Pensábamos que para unas horas podríamos amarrarnos allí, pero estaba prohibido. El plan B era haber varado en Mimbeau (44º 38,6’ N; 1º 14,6’ W) una playa que se seca en bajamar detrás de una península de arena y dunas, como El Puntal de Santander, justo a sotavento del Cap Ferret. El sitio es precioso, completamente protegido, pero el fondo es de basa y habría sido difícil, tirando a dificilísimo, bajar las bicis y además tendríamos que haber esperado casi 12 horas para volver a salir de allí navegando. Por otra parte una excavadora estaba trabajando y pasaba en bajamar entre los barcos con sus enormes ruedas, removiendo alguno de los fondeos. Por lo tanto la excursión la empezamos otra vez en La Vigne. El paisaje de la península de Cap Ferret es espectacular, siempre presidido por el famoso e inconfundible faro blanco y rojo. Llegamos hasta la mismísima punta del Cap Ferret, una playa salvaje donde aún permanecen búnkers de la Segunda Guerra Mundial, expuesta a los vientos y las olas del Océano, y que últimamente están protegiendo con muros de contención y estacas de madera para que no se deteriore porque las corrientes están mermando la playa. Hacía tanto viento allí que la cámara de fotos, al apoyarla en un tronco con el autodisparador, se cayó a la arena y tardamos varios días en extraer hasta el último grano, que impedía que se cerrase el objetivo. Después de comer volvimos a La Vigne a toda prisa para poder salir con la marea y tomar una boya en el exterior para echar la siesta, porque dentro era imposible aguantar por el calor.

Al acabar el día volvimos a Arcachon, donde inicialmente nos dieron un atraque muy cerca de las obras de dragado que estaban realizando en el puerto y pedimos que nos cambiasen.

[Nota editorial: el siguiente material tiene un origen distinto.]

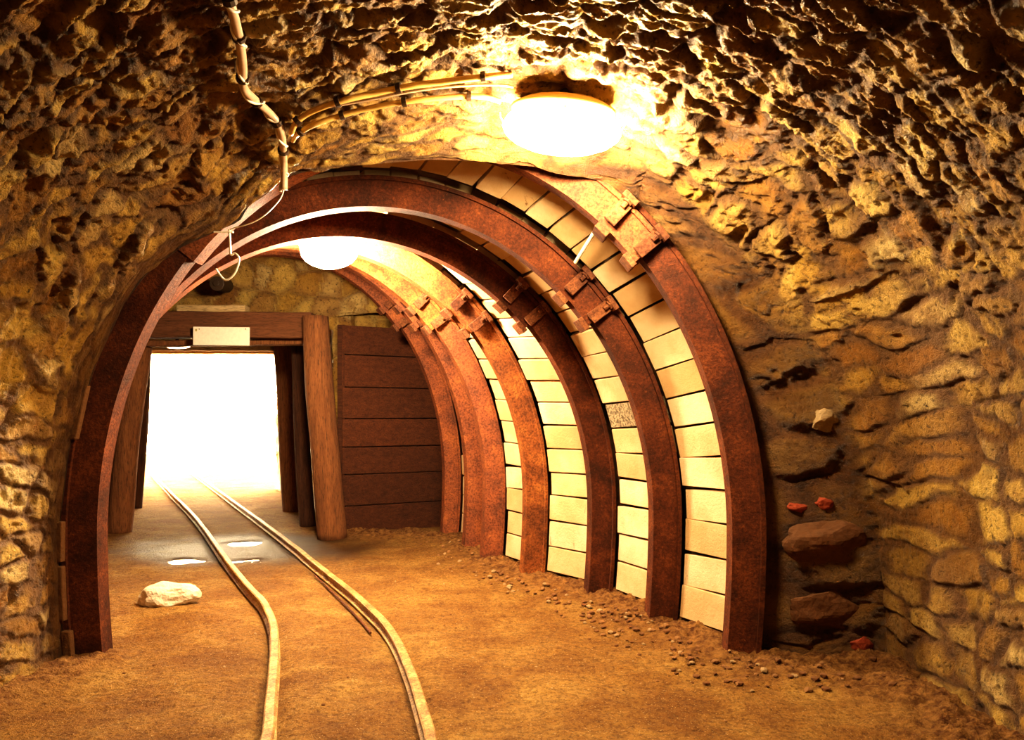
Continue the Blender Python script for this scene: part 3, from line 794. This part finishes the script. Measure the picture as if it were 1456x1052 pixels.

No pusieron inconvenientes y quiero llamar la atención sobre el extraordinario servicio de esta marina. Su personal es de lo más amable que he conocido en mis años de navegante. Te atienden enseguida y se desviven por facilitarte la estancia (también es verdad que era temporada baja, el mes de junio, y la marina no estaba saturada). Las instalaciones son ejemplares, en limpieza y orden, y solo echamos en falta que no tuvieran wifi, problema que se había solucionado cuando volvimos en 2015. En nuestra primera visita teníamos que ir obligatoriamente a una cafetería, dentro del puerto, que sí tenía. Hoy en día el wifi en las marinas es un servicio casi más importante y demandado que la duchas (para consultar la meteorología, hablar con la familia, etc.) y era sorprendente que no lo tuvieran. En sus instalaciones hay varias bombas para vaciar las aguas negras, las sentinas, e incluso una especie de fregaderos para vaciar y limpiar los retretes químicos. Esto último no lo había visto previamente en España y por el contrario sí, posteriormente, en varios puertos franceses. La evolución es lógica pues cada vez más barcos se están pasando a los WC químicos por la nueva normativa que obliga a llevar un depósito de aguas negras, que en los barcos pequeños no hay donde situarlo.